Agora, está em fuga, mudando-se de um lugar para outro de tempos em tempos para evitar ser morto. "Não consigo me livrar do medo que carrego no peito todo dia, toda hora. É aterrador e exaustivo ter de me esconder sempre", diz ele.
"O mais difícil é não saber em que confiar. Nunca sei se a pessoa que está na minha frente é um informante ou meu assassino. É difícil dormir à noite. Acordo com cada ruído. Não sei aonde ir a cada dia, em busca de um lugar para me esconder."
Roger sente-se culpado: "Cometi pecados. Fiz coisas coisas terríveis.

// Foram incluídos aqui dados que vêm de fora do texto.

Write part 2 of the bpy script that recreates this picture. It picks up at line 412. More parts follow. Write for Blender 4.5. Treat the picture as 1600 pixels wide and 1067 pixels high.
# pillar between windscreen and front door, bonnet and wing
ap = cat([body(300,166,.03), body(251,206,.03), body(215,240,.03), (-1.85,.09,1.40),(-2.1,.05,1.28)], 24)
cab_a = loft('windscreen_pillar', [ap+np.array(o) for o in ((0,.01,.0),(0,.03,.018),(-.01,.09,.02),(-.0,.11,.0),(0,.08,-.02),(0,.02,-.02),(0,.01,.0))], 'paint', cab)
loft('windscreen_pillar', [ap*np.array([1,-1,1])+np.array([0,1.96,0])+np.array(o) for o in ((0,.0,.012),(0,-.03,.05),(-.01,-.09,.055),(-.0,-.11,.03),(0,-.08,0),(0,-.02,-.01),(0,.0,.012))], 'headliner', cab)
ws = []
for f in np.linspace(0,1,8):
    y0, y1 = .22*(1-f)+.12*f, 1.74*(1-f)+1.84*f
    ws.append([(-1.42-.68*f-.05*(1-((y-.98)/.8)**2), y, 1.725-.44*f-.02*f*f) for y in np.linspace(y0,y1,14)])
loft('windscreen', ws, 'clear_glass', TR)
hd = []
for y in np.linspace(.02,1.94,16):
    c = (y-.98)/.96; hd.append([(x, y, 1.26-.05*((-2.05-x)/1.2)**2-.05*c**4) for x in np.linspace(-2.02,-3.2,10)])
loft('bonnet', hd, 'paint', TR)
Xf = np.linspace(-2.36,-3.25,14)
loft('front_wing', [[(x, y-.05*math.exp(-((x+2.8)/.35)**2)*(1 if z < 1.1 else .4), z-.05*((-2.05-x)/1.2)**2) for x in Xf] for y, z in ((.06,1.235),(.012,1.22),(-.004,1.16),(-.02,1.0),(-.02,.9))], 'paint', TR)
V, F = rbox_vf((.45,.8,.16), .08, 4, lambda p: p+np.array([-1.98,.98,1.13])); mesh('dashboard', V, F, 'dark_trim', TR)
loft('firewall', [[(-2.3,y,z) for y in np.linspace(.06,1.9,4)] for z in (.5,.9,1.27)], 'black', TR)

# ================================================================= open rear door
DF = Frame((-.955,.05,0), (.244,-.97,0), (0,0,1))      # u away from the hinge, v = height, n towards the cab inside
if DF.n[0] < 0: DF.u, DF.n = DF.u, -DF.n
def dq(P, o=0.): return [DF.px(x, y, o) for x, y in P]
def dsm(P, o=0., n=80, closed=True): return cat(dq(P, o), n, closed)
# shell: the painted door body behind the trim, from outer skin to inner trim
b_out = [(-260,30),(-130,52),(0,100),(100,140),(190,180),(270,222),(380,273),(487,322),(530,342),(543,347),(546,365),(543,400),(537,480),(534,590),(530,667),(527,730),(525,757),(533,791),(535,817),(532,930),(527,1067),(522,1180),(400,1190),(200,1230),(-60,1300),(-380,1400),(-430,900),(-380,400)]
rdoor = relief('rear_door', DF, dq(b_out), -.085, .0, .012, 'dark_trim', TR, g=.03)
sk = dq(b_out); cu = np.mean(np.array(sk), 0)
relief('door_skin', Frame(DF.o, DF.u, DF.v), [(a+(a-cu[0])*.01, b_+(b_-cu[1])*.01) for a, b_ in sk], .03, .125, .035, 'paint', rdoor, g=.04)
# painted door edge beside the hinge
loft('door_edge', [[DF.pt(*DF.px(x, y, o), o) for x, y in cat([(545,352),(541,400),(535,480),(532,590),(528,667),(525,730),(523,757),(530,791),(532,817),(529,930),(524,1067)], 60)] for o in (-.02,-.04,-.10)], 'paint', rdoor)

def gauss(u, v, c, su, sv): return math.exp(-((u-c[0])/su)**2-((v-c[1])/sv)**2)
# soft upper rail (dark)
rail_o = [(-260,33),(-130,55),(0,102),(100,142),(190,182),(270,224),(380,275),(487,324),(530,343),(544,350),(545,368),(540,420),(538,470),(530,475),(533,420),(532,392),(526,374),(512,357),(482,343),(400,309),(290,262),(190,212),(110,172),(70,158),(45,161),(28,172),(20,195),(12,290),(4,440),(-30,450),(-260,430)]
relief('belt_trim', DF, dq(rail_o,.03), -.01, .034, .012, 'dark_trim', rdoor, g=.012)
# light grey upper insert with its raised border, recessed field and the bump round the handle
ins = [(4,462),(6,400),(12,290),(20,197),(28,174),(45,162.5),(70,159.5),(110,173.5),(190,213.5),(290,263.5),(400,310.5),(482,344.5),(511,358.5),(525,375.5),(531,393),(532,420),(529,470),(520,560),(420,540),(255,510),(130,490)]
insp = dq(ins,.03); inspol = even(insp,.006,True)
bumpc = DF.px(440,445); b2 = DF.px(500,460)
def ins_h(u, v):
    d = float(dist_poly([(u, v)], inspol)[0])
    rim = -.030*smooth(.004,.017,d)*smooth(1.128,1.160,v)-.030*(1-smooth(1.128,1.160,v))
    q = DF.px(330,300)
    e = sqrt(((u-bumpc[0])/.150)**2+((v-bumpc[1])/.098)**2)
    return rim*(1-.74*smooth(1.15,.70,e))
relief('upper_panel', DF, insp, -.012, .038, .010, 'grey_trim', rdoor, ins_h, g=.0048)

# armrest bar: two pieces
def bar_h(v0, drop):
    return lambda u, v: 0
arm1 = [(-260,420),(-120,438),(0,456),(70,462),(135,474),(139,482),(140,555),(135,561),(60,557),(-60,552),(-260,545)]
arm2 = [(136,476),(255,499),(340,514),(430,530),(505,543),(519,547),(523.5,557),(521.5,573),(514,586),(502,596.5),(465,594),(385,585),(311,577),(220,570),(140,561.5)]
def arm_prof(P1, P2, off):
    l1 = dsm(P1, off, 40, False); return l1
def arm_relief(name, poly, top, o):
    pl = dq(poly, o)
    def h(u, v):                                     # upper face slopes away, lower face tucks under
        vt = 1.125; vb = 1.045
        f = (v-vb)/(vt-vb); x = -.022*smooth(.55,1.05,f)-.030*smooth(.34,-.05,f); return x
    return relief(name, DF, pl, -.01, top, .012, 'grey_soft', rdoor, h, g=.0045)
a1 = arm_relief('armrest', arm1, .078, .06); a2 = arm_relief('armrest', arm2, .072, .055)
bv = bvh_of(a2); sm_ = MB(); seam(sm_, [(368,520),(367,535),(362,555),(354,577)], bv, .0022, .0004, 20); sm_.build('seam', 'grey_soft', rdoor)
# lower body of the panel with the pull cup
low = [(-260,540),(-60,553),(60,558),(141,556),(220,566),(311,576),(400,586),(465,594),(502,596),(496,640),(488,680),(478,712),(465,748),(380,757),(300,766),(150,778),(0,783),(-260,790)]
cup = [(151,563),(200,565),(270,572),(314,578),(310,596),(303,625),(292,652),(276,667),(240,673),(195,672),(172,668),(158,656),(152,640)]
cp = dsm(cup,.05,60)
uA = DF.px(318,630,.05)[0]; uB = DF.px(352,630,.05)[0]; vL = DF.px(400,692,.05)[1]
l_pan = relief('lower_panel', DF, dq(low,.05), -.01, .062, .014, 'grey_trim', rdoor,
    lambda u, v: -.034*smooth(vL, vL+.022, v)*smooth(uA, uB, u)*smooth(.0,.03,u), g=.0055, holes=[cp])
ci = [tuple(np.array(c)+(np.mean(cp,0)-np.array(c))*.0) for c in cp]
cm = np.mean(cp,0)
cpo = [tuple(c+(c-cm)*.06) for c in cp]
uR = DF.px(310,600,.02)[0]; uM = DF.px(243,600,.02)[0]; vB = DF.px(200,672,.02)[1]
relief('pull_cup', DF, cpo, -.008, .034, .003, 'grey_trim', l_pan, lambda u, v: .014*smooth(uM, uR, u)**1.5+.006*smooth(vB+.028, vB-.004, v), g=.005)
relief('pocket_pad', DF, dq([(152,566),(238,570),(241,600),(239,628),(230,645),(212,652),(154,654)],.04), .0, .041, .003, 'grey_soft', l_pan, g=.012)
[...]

Prejudiquei muita gente, porque ficaram viciados, porque sou um dos muitos que vendem a droga".
Ele diz que nem todos que consomem o shabú são criminosos. "Também sou viciado, mas não mato, não roubo".

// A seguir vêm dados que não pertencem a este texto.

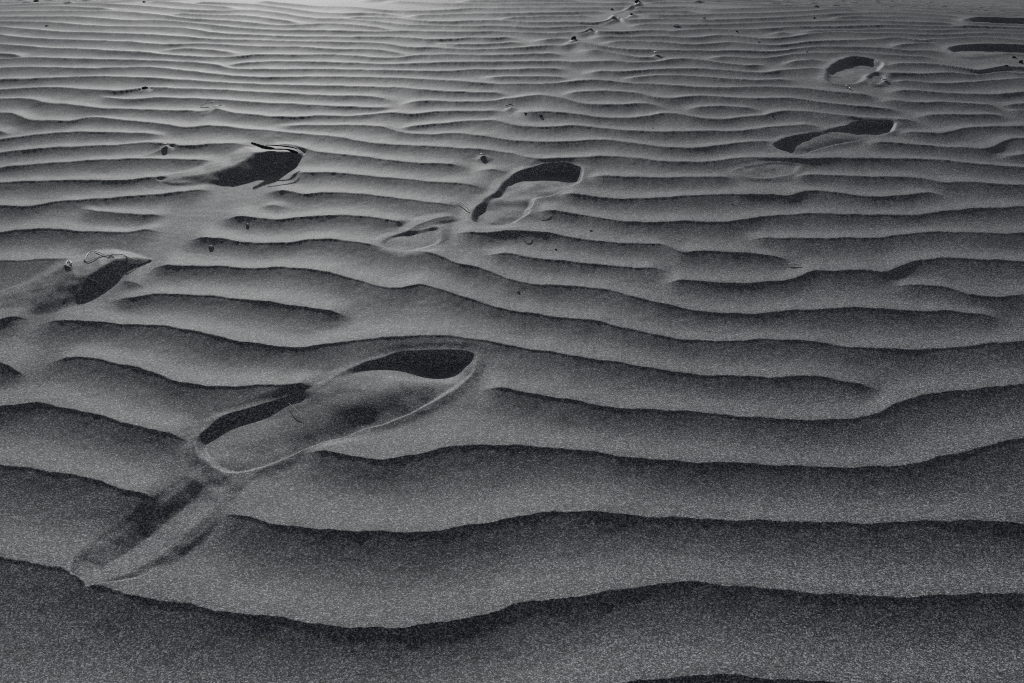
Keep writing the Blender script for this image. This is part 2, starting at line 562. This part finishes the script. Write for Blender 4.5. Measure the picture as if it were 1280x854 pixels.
# big near footprint
footprint([(243,556),(262,528),(300,512),(345,498),(385,488),(412,472),(440,457),(470,446),(510,438),(555,436),
           (588,439),(597,450),(585,474),(562,491),(540,504),(515,516),(480,529),(440,541),(400,554),(370,567),
           (340,580),(310,589),(285,590),(258,580)],
          .0058, .011, .0001,
          [(555,450,.026,.020,.4,-.0125), (592,452,.014,.014,.4,.006), (525,447,.03,.02,.4,-.004), (500,482,.04,.03,.6,.0055), (468,524,.075,.015,.6,-.0052), (412,478,.03,.03,.7,.0045),
           (390,540,.06,.018,.7,-.002), (265,538,.03,.018,.8,-.002), (285,575,.03,.02,.3,.003)],
          rimw=.010, clear=.014)
# second print with its two scuffs
footprint([(588,272),(600,252),(618,240),(628,228),(648,214),(672,207),(700,203),(722,206),(731,212),(724,228),(704,238),
           (690,244),(672,248),(668,256),(658,270),(640,279),(616,281),(598,279)],
            .0085, .012, .0007, [(704,214,.04,.05,.2,-.010), (672,232,.05,.03,.6,.004), (615,262,.03,.05,.8,.003), (600,262,.02,.03,.8,-.002), (663,248,.06,.012,.1,.004)], rimw=.012)
footprint([(476,303),(490,294),(520,288),(548,284),(552,298),(540,307),(515,314),(490,313)], .0016, .008, .0006, [], rimw=.006, ripple_in=.1)
ridge([(500,296),(520,282),(545,273),(575,268)], .002, .02, .012, clear=.03)
footprint([(966,180),(985,171),(1020,165),(1050,158),(1070,152),(1100,150),(1120,153),(1118,161),(1105,168),(1080,174),(1050,180),
           (1022,187),(1000,193),(978,188)],
          .007, .013, .0008, [(1092,158,.045,.06,.3,-.008), (1050,167,.06,.04,.5,.005), (985,180,.05,.05,.3,-.006), (1075,162,.03,.05,.3,-.003), (1060,176,.09,.015,.5,-.006)], rimw=.012)
footprint([(918,213),(940,206),(970,203),(998,206),(996,214),(975,221),(940,222)], .0015, .010, .0007, [], rimw=.006, ripple_in=.1)
footprint([(1030,99),(1034,86),(1048,76),(1066,71),(1088,73),(1106,79),(1100,88),(1088,94),(1080,102),(1062,106),(1040,104)],
          .018, .018, .002, [(1055,100,.09,.10,.0,.012), (1085,92,.04,.05,0,.004)], rimw=.015)
footprint([(1082,98),(1092,92),(1106,94),(1108,102),(1095,106)], .005, .014, .002, [], rimw=.01)
footprint([(1183,61),(1200,57),(1235,55),(1275,56),(1310,58),(1330,64),(1300,70),(1262,67),(1235,70),(1205,71)],
          .019, .022, .002, [(1232,70,.10,.08,.2,.020)], rimw=.016)
footprint([(1203,26),(1222,22),(1260,23),(1300,24),(1320,28),(1285,31),(1240,30),(1215,29)],
          .024, .03, .004, [(1235,28,.1,.06,.2,.018)], rimw=.016)
for k, (px, py) in enumerate([(1400,8),(1480,-8)]):
    footprint([(px-70,py),(px-30,py-6),(px+40,py-7),(px+60,py-2),(px+30,py+5),(px-30,py+6)], .028, .03, .006, [], rimw=.014)

def roof(rows, weights, smooth=2, mode='max'):
    """folded sand surface through rows of (photo x, photo y, height) points"""
    global RIP
    rows = [[(float(W(p[0], p[1], .002 + p[2])[0]), float(W(p[0], p[1], .002 + p[2])[1]), p[2]) for p in r_] for r_ in rows]
    ally = [p[1] for r_ in rows for p in r_]; allx = [p[0] for r_ in rows for p in r_]
    r0, r1 = np.searchsorted(yr, [min(ally) - .03, max(ally) + .03])
    xs, ys = X[r0:r1], Yg[r0:r1]
    c0 = max(0, int(np.searchsorted(xs[-1], min(allx) - .05)) - 40); c1 = min(len(uc), int(np.searchsorted(xs[0], max(allx) + .05)) + 40)
    if min(allx) < 0: c0 = max(0, int(np.searchsorted(xs[0], min(allx) - .05)) - 40)
    xs, ys = xs[:, c0:c1], ys[:, c0:c1]
    H = np.zeros(xs.shape); M = np.zeros(xs.shape)
    for a in range(len(rows) - 1):
        A, B = rows[a], rows[a + 1]; wa, wb = weights[a], weights[a + 1]
        for k in range(len(A) - 1):
            qd = [(A[k], wa), (A[k+1], wa), (B[k+1], wb), (B[k], wb)]
            for tri in ((0, 1, 2), (0, 2, 3)):
                (p, wp), (q_, wq), (t_, wt) = [qd[i] for i in tri]
                det = (q_[1]-t_[1])*(p[0]-t_[0]) + (t_[0]-q_[0])*(p[1]-t_[1])
                if abs(det) < 1e-9: continue
                l1 = ((q_[1]-t_[1])*(xs-t_[0]) + (t_[0]-q_[0])*(ys-t_[1])) / det
                l2 = ((t_[1]-p[1])*(xs-t_[0]) + (p[0]-t_[0])*(ys-t_[1])) / det
                l3 = 1 - l1 - l2
                ins = (l1 >= 0) & (l2 >= 0) & (l3 >= 0)
                H[ins] = (l1*p[2] + l2*q_[2] + l3*t_[2])[ins]; M[ins] = (l1*wp + l2*wq + l3*wt)[ins]
    for _ in range(smooth):
        for F_ in (H, M):
            F_[1:-1] = (F_[:-2] + 2*F_[1:-1] + F_[2:]) / 4
            F_[:, 1:-1] = (F_[:, :-2] + 2*F_[:, 1:-1] + F_[:, 2:]) / 4
    M = sst(0, .45, M)
    RIP[r0:r1, c0:c1] = RIP[r0:r1, c0:c1] * (1 - M * .92) + .002 * M * .92
    ADD[r0:r1, c0:c1] += H + M * (.00018 * vnoise(xs, ys, .012, 41) + .0003 * vnoise(xs, ys, .035, 43))

# drag mark running from the near print
roof([[(250,572,0),(230,592,0),(203,612,0),(165,641,0),(120,672,0),(92,698,0),(88,722,0)],
      [(276,588,0),(258,607,-.003),(240,627,-.008),(207,655,-.010),(167,687,-.009),(128,710,-.005),(104,724,-.0006)],
      [(306,588,0),(294,606,0),(274,628,.0010),(244,656,.0018),(207,690,.0018),(160,717,.001),(110,733,0)],
      [(330,584,0),(314,604,0),(294,634,0),(264,666,0),(226,700,0),(174,726,0),(108,738,0)]], [0, 1, 1, 0], smooth=9)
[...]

Ele mandou seus filhos para viver com a família da mulher no interior do país e, assim, mantê-los longe da epidemia de drogas. Calcula que cerca de um terço de seus vizinhos estejam viciados.
E Roger ficou como medo quando Duterte afirmou que mataria traficantes e jogaria seus corpos na baía de Manila?
"Sim, mas pensei que (o presidente) perseguiria as grandes facções que fabricam as drogas, não pequenos traficantes como eu. Gostaria de voltar no tempo, mas é muito tarde. Não posso me entregar, porque a policia provavelmente me mataria."
María também se arrepende de suas escolhas. "Sinto culpa e angústia. Não quero que as famílias de quem matei se vinguem de mim."
Ainda se preocupa com o que seus filhos pensarão, já que os mais velhos começam a perguntar como ela e seu marido ganham tanto dinheiro.
María costuma pensar que o próximo trabalho será o último, mas seu chefe já ameaçou matar quem deixar a equipe. Ela sente presa. Pede perdão ao padre quando se confessa na igreja, mas não se atreve a contar a ele o que faz.
Mas ela e seus companheiros acreditam que a campanha do presidente é justificada? "Só falamos da missão, como executá-la. E, quando termina, nunca mais tocamos no assunto."
No entanto, ela retorce suas mãos enquanto diz isso e fecha os olhos com força, perseguida por pensamentos que não quer compartilhar.
*Os nomes dos entrevistados foram alterados para preservar sua identidade.